No pictures go into the copy. Write out exactly the lines below from the one containing "Model this scene in Blender with a Python script. Write" through the one containing "SC.camera = cam".
-- START DATA ROWS --
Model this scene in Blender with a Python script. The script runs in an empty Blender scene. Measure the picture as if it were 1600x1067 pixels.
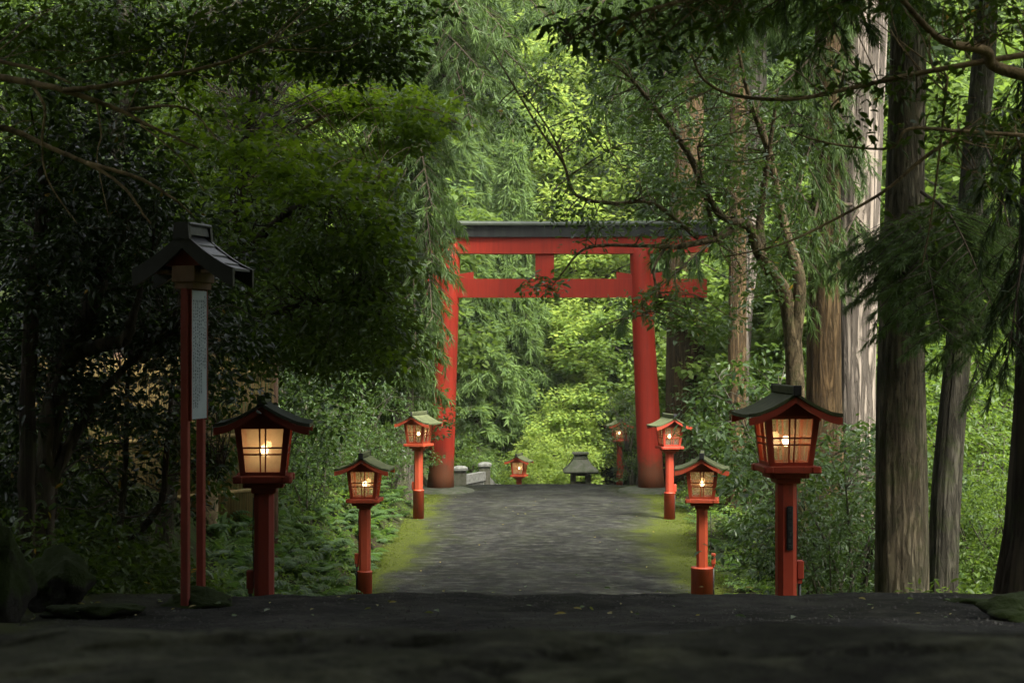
import bpy, math, random
import numpy as np
from mathutils import Vector, Matrix

R = math.radians
rng = np.random.default_rng(11)
random.seed(5)
sc = bpy.context.scene
COL = sc.collection
F = 2667.0
CX, CY, CAMZ = 800.0, 533.5, 6.0


def P(px, py, d):
    """pixel of the 1600 px photograph at distance d -> world point"""
    return Vector(((px - CX) / F * d, d, CAMZ - (py - CY) / F * d))


def M(px, d):
    return px / F * d


# ------------------------------------------------------------------ helpers
class MB:
    """collects faces, builds ONE mesh object"""

    def __init__(self):
        self.v, self.f, self.sm = [], [], []

    def add(self, vs, fs, smooth=False, mat=None):
        b = len(self.v)
        for p in vs:
            p = Vector(p)
            self.v.append(tuple(mat @ p) if mat else tuple(p))
        for f in fs:
            self.f.append([b + i for i in f])
            self.sm.append(smooth)
        return self

    def hexa(self, c, mat=None):
        return self.add(c, [(0, 3, 2, 1), (4, 5, 6, 7), (0, 1, 5, 4), (1, 2, 6, 5), (2, 3, 7, 6), (3, 0, 4, 7)], False, mat)

    def box(self, cx, cy, cz, sx, sy, sz, mat=None, taper=1.0):
        x, y, z = sx / 2, sy / 2, sz / 2
        t = taper
        c = [(cx - x, cy - y, cz - z), (cx + x, cy - y, cz - z), (cx + x, cy + y, cz - z), (cx - x, cy + y, cz - z),
             (cx - x * t, cy - y * t, cz + z), (cx + x * t, cy - y * t, cz + z), (cx + x * t, cy + y * t, cz + z), (cx - x * t, cy + y * t, cz + z)]
        return self.hexa(c, mat)

    def bbox(self, cx, cy, cz, sx, sy, sz, b=0.008, mat=None):
        """box with chamfered vertical and horizontal edges (lathe of an octagon)"""
        x, y = sx / 2, sy / 2
        rings = []
        for z, k in ((cz - sz / 2, b), (cz - sz / 2 + b, 0), (cz + sz / 2 - b, 0), (cz + sz / 2, b)):
            X, Y = x - k, y - k
            rings.append([(cx - X + b, cy - Y, z), (cx + X - b, cy - Y, z), (cx + X, cy - Y + b, z), (cx + X, cy + Y - b, z),
                          (cx + X - b, cy + Y, z), (cx - X + b, cy + Y, z), (cx - X, cy + Y - b, z), (cx - X, cy - Y + b, z)])
        return self.loft(rings, True, mat=mat)

    def loft(self, rings, caps=True, smooth=False, mat=None):
        n = len(rings[0])
        vs = [p for r in rings for p in r]
        fs = []
        for i in range(len(rings) - 1):
            for j in range(n):
                k = (j + 1) % n
                fs.append((i * n + j, i * n + k, (i + 1) * n + k, (i + 1) * n + j))
        b = len(self.v)
        self.add(vs, fs, smooth, mat)
        if caps:
            self.f.append([b + j for j in range(n)][::-1])
            self.sm.append(False)
            self.f.append([b + (len(rings) - 1) * n + j for j in range(n)])
            self.sm.append(False)
        return self

    def lathe(self, prof, n=24, cx=0, cy=0, smooth=True, mat=None):
        rings = [[(cx + r * math.cos(2 * math.pi * j / n), cy + r * math.sin(2 * math.pi * j / n), z) for j in range(n)] for r, z in prof]
        return self.loft(rings, True, smooth, mat)

    def tube(self, pts, radii, n=6, smooth=True, ridges=0.0, seed=0, squash=None):
        pts = [Vector(p) for p in pts]
        rr = np.random.default_rng(seed + 91)
        ph = rr.random(8) * 6.28
        rings = []
        t0 = (pts[1] - pts[0]).normalized()
        nx = t0.orthogonal().normalized()
        for i, p in enumerate(pts):
            a = pts[max(0, i - 1)]
            b = pts[min(len(pts) - 1, i + 1)]
            t = (b - a).normalized()
            nx = (nx - t * nx.dot(t)).normalized()
            ny = t.cross(nx)
            r = radii[i] if hasattr(radii, '__len__') else radii
            ring = []
            for j in range(n):
                an = 2 * math.pi * j / n
                k = 1.0
                if ridges:
                    k += ridges * (0.5 * math.sin(3 * an + ph[0] + i * .15) + 0.5 * math.sin(5 * an + ph[1] - i * .1) + .35 * math.sin(9 * an + ph[2] + i * .2) + .3 * math.sin(14 * an + ph[3]) + .3 * math.sin(23 * an + ph[4] + i * .3) + .25 * math.sin(31 * an + ph[5] - i * .23))
                ring.append(p + (nx * math.cos(an) + ny * math.sin(an)) * r * k)
            rings.append(ring)
        return self.loft(rings, True, smooth)

    def build(self, name, mat, parent=None, origin=None):
        o = Vector(origin) if origin is not None else (Vector(parent['_o']) if parent is not None and '_o' in parent else Vector())
        me = bpy.data.meshes.new(name)
        me.from_pydata([tuple(Vector(p) - o) for p in self.v], [], self.f)
        me.polygons.foreach_set('use_smooth', self.sm)
        me.update()
        return link(name, me, mat, parent, o)


def link(name, me, mat, parent=None, o=None):
    ob = bpy.data.objects.new(name, me)
    COL.objects.link(ob)
    if mat is not None:
        me.materials.append(mat)
    if parent is not None:
        ob.parent = parent
        if '_o' in parent:
            ob['_o'] = parent['_o']
    elif o is not None:
        ob.location = o
        ob['_o'] = tuple(o)
    return ob


def mesh_np(name, V, Fq, mat, parent=None, tint=None, origin=None, smooth=False):
    """quads from numpy arrays -> one mesh object, optional per-vertex float attribute 'tint'"""
    o = np.array(origin if origin is not None else (parent['_o'] if parent is not None and '_o' in parent else (0, 0, 0)), dtype=np.float64)
    me = bpy.data.meshes.new(name)
    V = np.asarray(V, dtype=np.float64) - o
    n, m = len(V), len(Fq)
    me.vertices.add(n)
    me.vertices.foreach_set('co', V.astype(np.float32).ravel())
    me.loops.add(m * 4)
    me.loops.foreach_set('vertex_index', Fq.astype(np.int32).ravel())
    me.polygons.add(m)
    me.polygons.foreach_set('loop_start', np.arange(0, m * 4, 4, dtype=np.int32))
    if smooth:
        me.polygons.foreach_set('use_smooth', np.ones(m, dtype=bool))
    me.update(calc_edges=True)
    if tint is not None:
        at = me.attributes.new('tint', 'FLOAT', 'POINT')
        at.data.foreach_set('value', np.asarray(tint, dtype=np.float32))
    return link(name, me, mat, parent, Vector(o) if parent is None else None)


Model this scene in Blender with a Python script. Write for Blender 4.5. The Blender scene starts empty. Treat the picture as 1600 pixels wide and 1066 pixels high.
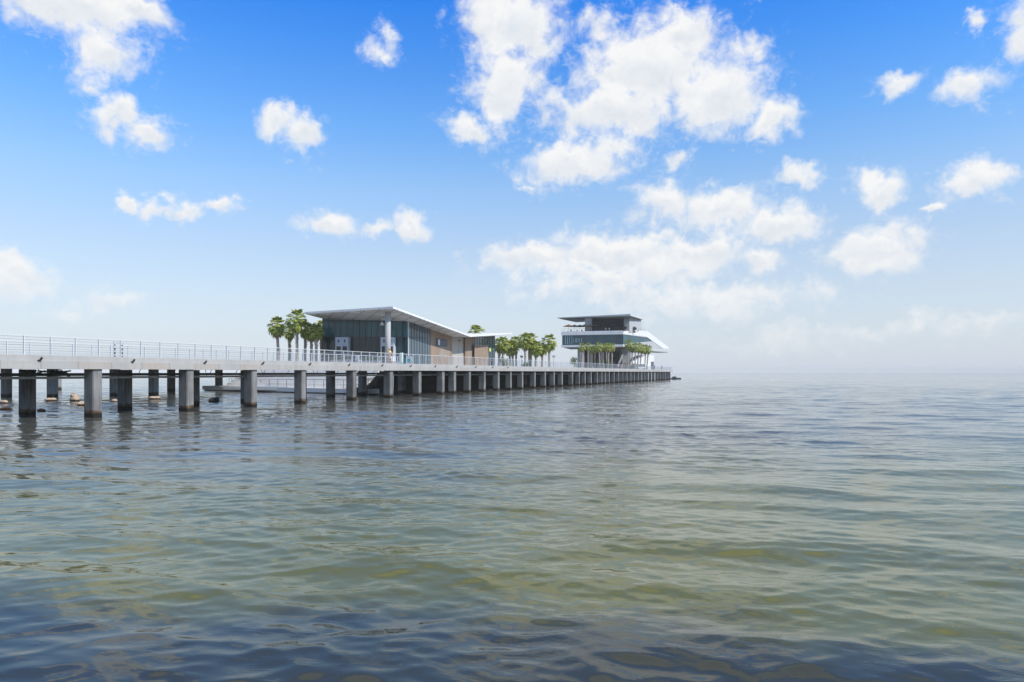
import bpy, bmesh, math, random
import numpy as np
from mathutils import Vector, Matrix

C = bpy.context.scene.collection
SC = bpy.context.scene
rad = math.radians

# ------------------------------------------------------------------ camera
F = 1067.0            # focal length in photo pixels (24 mm on 36 mm, 1600 px wide)
HZ = 582.0            # horizon row in the photo
H = 2.57              # eye height above the water
cam_d = bpy.data.cameras.new("camera")
cam = bpy.data.objects.new("camera", cam_d)
C.objects.link(cam)
cam.location = (0, 0, H)
cam.rotation_euler = (rad(90), 0, 0)
cam_d.sensor_width = 36.0
cam_d.lens = 36.0 * F / 1600.0
cam_d.shift_y = (HZ - 533.0) / 1600.0
cam_d.clip_start = 0.1
cam_d.clip_end = 40000
SC.camera = cam

# ------------------------------------------------------------------ exposure
SC.view_settings.view_transform = 'Standard'
SC.view_settings.look = 'None'
SC.view_settings.gamma = 1.0
SC.view_settings.use_curve_mapping = False
SC.view_settings.exposure = 0.0
SC.render.engine = 'CYCLES'
SC.cycles.use_denoising = True
SC.cycles.max_bounces = 8
SC.cycles.volume_bounces = 1
SC.cycles.caustics_reflective = False
SC.cycles.caustics_refractive = False

# ------------------------------------------------------------------ sun
SUN_AZ = rad(117)     # clockwise from +Y: the light comes from behind the camera's right shoulder
SUN_EL = rad(40)
sun_d = bpy.data.lights.new("sun", 'SUN')
sun_d.energy = 4.0
sun_d.angle = rad(0.5)
sun_d.color = (1.0, 0.95, 0.88)
sun = bpy.data.objects.new("sun", sun_d)
C.objects.link(sun)
sv = Vector((math.sin(SUN_AZ) * math.cos(SUN_EL), math.cos(SUN_AZ) * math.cos(SUN_EL), math.sin(SUN_EL)))
sun.rotation_euler = (-sv).to_track_quat('-Z', 'Y').to_euler()
sun.location = (60, 20, 80)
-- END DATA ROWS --
### TASK RESPONSE
Model this scene in Blender with a Python script. Write for Blender 4.5. The Blender scene starts empty. Treat the picture as 1600 pixels wide and 1066 pixels high.
import bpy, bmesh, math, random
import numpy as np
from mathutils import Vector, Matrix

C = bpy.context.scene.collection
SC = bpy.context.scene
rad = math.radians

# ------------------------------------------------------------------ camera
F = 1067.0            # focal length in photo pixels (24 mm on 36 mm, 1600 px wide)
HZ = 582.0            # horizon row in the photo
H = 2.57              # eye height above the water
cam_d = bpy.data.cameras.new("camera")
cam = bpy.data.objects.new("camera", cam_d)
C.objects.link(cam)
cam.location = (0, 0, H)
cam.rotation_euler = (rad(90), 0, 0)
cam_d.sensor_width = 36.0
cam_d.lens = 36.0 * F / 1600.0
cam_d.shift_y = (HZ - 533.0) / 1600.0
cam_d.clip_start = 0.1
cam_d.clip_end = 40000
SC.camera = cam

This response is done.